8. I mentioned over the summer that we have a Nigerian family living upstairs. They have a little boy, around Barak's age, named Hakim. Hakim does a lot of screaming, and I hear his mother trying to get him to do things in Yoruba. To me, it sounds like "Blah blah blah blah blah cookie blah blah blah." Yesterday, we heard Hakim crying very loudly indeed. Barak, busy with something in the kitchen, paused. "Hakim crying?"

"Yeah, I think he is crying."

"Hakim go innair crib?"

Oy. The world according to Barak, right there.

9. Wow, this has been my longest post in a while. I was going to say something about MOChassid's new CD, which we love, but I think I'll just leave it there and save the haskama for another time.

2 comments:

Anonymous said...

With Winter coming on, the boys will love watching the snow removal equipment!

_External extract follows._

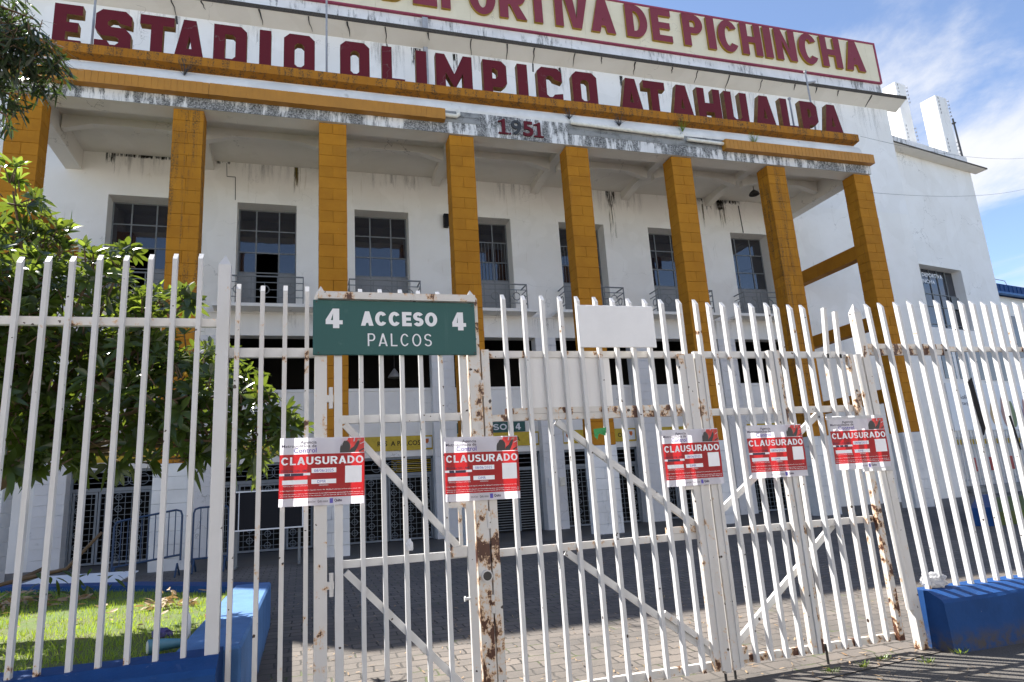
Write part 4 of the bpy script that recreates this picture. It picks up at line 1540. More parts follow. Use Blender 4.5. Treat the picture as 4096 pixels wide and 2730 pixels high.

Gorgeous shawl. And fun tessalating fish!

Anonymous said...

Very cool post! Enjoyed reading it.

When my son was at the same linguistic stage as Barak, I had a write on-wipe off type of board on my fridge. I'd note what he'd said on there as soon as I could (most of the time he seemed to be saying those things in the kitchen anyhow) and then once a week or two I'd transcribe them in his baby book and e-mail them out to doting relatives. That's how a lot of the Chronicles got started too. Just a suggestion for recording more of those too-quickly-past developments.